| EXERCISE GOAL |
Give back, exactly as it appears, the run of lines opening with the one containing "1200 pixels high." and closing with the one containing "seam(t, W, sm - 0.0013)". Nothing outside that run should appear.

====================

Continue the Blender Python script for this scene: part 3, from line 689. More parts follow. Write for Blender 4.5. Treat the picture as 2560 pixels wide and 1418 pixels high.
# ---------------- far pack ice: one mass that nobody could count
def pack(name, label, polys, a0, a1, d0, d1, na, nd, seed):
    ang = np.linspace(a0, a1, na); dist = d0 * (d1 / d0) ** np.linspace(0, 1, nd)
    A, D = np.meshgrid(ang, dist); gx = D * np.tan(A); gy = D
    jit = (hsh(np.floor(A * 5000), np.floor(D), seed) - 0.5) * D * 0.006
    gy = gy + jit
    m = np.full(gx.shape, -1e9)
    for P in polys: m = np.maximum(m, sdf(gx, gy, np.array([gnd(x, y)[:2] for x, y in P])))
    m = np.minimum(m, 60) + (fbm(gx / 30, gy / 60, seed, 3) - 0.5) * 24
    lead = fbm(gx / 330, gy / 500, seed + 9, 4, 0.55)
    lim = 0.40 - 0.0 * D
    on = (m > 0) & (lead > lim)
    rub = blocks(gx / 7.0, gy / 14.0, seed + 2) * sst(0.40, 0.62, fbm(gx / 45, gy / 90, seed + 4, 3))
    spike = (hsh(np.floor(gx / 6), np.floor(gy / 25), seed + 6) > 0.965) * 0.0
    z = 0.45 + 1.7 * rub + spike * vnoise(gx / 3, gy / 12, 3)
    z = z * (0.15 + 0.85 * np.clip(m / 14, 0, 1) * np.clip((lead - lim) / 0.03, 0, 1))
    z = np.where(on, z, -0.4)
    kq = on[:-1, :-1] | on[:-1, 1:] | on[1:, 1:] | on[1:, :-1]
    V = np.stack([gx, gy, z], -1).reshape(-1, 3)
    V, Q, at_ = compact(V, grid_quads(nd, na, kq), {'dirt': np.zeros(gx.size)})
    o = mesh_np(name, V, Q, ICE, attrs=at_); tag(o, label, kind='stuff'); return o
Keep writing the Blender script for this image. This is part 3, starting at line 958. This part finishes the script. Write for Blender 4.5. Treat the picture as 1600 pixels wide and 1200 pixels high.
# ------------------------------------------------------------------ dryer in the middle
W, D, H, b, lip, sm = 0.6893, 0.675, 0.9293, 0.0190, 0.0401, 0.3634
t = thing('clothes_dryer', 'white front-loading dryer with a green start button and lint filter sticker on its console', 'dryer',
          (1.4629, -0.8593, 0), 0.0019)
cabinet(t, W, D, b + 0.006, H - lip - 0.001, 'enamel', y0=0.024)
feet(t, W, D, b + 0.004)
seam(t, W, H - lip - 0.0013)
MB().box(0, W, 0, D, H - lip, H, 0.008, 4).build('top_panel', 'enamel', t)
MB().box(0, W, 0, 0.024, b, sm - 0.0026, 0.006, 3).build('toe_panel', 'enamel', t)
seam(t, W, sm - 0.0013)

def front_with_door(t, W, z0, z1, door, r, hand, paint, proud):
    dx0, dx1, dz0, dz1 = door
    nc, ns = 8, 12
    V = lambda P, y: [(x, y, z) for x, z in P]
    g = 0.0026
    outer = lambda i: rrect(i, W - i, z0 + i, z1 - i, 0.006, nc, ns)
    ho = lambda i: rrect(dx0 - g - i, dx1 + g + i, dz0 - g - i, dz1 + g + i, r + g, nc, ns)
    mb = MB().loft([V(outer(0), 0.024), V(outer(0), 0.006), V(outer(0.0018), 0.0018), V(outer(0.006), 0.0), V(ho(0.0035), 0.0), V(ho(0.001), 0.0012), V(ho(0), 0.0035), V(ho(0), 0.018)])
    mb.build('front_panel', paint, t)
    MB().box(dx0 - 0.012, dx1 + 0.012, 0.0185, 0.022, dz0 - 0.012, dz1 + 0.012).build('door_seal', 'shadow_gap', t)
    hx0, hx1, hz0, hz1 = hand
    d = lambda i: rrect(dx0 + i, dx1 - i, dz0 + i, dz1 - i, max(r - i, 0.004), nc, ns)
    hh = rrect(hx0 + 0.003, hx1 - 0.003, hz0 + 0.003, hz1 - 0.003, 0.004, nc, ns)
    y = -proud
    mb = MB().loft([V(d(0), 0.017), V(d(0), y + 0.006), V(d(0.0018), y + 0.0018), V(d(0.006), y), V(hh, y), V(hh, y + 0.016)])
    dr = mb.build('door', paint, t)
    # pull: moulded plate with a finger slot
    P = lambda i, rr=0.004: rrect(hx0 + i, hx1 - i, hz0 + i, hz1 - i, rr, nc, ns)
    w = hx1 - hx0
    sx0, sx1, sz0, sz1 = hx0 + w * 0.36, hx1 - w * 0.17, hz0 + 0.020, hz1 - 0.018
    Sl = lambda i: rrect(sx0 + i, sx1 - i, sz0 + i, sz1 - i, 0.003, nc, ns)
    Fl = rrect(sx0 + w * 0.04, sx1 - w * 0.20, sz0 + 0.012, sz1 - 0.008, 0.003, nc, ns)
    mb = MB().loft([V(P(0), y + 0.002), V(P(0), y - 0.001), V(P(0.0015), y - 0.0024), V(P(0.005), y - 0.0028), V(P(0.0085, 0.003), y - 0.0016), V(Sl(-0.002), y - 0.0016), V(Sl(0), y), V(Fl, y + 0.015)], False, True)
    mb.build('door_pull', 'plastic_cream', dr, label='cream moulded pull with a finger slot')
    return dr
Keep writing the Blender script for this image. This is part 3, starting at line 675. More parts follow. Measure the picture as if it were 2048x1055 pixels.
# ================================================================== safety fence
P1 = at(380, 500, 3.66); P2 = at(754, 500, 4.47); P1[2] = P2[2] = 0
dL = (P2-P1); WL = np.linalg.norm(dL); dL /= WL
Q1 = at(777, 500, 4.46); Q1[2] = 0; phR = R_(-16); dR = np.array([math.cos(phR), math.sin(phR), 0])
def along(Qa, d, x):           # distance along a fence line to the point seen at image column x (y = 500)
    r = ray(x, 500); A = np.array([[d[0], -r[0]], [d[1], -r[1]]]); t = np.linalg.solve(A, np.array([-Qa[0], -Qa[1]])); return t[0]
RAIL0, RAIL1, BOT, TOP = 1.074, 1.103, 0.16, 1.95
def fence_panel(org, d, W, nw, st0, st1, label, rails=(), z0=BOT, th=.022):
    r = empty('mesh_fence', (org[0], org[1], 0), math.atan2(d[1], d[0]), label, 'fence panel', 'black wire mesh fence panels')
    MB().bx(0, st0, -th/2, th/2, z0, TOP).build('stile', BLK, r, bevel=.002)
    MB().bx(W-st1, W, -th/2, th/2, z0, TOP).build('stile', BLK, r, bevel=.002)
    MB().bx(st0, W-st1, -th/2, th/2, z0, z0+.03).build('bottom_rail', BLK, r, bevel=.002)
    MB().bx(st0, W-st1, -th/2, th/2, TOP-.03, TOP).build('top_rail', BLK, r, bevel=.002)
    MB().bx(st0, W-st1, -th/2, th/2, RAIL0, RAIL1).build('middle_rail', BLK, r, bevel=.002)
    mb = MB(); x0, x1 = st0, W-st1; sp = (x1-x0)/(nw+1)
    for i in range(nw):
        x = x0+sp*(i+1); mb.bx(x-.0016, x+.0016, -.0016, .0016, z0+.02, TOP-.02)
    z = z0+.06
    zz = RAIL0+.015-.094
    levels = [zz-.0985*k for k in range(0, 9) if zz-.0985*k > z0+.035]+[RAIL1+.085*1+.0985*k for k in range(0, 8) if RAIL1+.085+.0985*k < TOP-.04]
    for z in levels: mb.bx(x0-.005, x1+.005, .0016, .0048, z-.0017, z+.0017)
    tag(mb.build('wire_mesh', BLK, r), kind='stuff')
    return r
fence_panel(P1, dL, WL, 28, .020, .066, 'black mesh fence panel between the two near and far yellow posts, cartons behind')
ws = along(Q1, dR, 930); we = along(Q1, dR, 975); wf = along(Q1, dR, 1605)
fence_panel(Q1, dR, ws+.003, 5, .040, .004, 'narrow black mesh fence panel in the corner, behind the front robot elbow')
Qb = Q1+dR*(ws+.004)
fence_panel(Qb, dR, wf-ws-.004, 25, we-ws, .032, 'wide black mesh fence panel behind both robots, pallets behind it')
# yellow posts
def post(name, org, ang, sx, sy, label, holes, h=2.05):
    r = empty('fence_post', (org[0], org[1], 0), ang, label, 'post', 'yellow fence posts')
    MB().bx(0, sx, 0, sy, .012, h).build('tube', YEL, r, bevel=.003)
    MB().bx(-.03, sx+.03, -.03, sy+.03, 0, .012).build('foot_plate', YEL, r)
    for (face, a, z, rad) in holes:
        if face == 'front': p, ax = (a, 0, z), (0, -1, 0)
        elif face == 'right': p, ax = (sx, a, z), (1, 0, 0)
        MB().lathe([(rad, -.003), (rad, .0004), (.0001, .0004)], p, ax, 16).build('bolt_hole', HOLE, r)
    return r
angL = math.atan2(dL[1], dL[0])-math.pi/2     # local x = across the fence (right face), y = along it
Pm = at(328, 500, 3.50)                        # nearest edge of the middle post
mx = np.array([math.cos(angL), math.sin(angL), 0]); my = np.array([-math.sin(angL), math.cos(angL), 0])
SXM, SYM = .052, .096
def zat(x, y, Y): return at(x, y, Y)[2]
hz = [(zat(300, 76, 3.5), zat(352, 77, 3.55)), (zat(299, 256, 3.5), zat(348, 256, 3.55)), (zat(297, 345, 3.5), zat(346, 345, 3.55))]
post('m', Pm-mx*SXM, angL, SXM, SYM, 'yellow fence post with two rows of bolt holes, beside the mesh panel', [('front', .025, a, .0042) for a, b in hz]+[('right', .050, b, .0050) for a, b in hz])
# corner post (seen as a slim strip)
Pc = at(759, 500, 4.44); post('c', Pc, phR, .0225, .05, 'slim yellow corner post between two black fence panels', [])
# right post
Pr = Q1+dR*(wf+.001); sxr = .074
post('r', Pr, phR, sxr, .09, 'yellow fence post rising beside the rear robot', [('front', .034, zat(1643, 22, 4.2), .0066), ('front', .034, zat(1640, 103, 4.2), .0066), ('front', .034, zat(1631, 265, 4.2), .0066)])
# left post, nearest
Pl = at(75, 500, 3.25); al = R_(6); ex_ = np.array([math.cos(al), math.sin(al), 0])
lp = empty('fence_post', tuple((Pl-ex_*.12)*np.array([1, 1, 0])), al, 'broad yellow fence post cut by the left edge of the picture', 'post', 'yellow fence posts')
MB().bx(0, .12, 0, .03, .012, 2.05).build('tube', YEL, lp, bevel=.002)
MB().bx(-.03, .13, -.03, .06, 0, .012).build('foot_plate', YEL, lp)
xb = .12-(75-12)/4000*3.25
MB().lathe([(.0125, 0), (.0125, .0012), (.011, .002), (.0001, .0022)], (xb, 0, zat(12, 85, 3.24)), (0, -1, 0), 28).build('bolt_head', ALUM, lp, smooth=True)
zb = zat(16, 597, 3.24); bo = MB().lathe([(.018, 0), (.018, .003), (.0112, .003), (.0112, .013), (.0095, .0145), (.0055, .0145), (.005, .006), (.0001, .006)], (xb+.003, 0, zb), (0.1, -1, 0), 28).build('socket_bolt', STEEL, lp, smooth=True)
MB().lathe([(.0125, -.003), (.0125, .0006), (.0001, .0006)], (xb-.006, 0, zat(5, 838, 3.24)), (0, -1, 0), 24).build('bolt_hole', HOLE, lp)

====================

| TASK SOLUTION |
Keep writing the Blender script for this image. This is part 3, starting at line 958. This part finishes the script. Write for Blender 4.5. Treat the picture as 1600 pixels wide and 1200 pixels high.
# ------------------------------------------------------------------ dryer in the middle
W, D, H, b, lip, sm = 0.6893, 0.675, 0.9293, 0.0190, 0.0401, 0.3634
t = thing('clothes_dryer', 'white front-loading dryer with a green start button and lint filter sticker on its console', 'dryer',
          (1.4629, -0.8593, 0), 0.0019)
cabinet(t, W, D, b + 0.006, H - lip - 0.001, 'enamel', y0=0.024)
feet(t, W, D, b + 0.004)
seam(t, W, H - lip - 0.0013)
MB().box(0, W, 0, D, H - lip, H, 0.008, 4).build('top_panel', 'enamel', t)
MB().box(0, W, 0, 0.024, b, sm - 0.0026, 0.006, 3).build('toe_panel', 'enamel', t)
seam(t, W, sm - 0.0013)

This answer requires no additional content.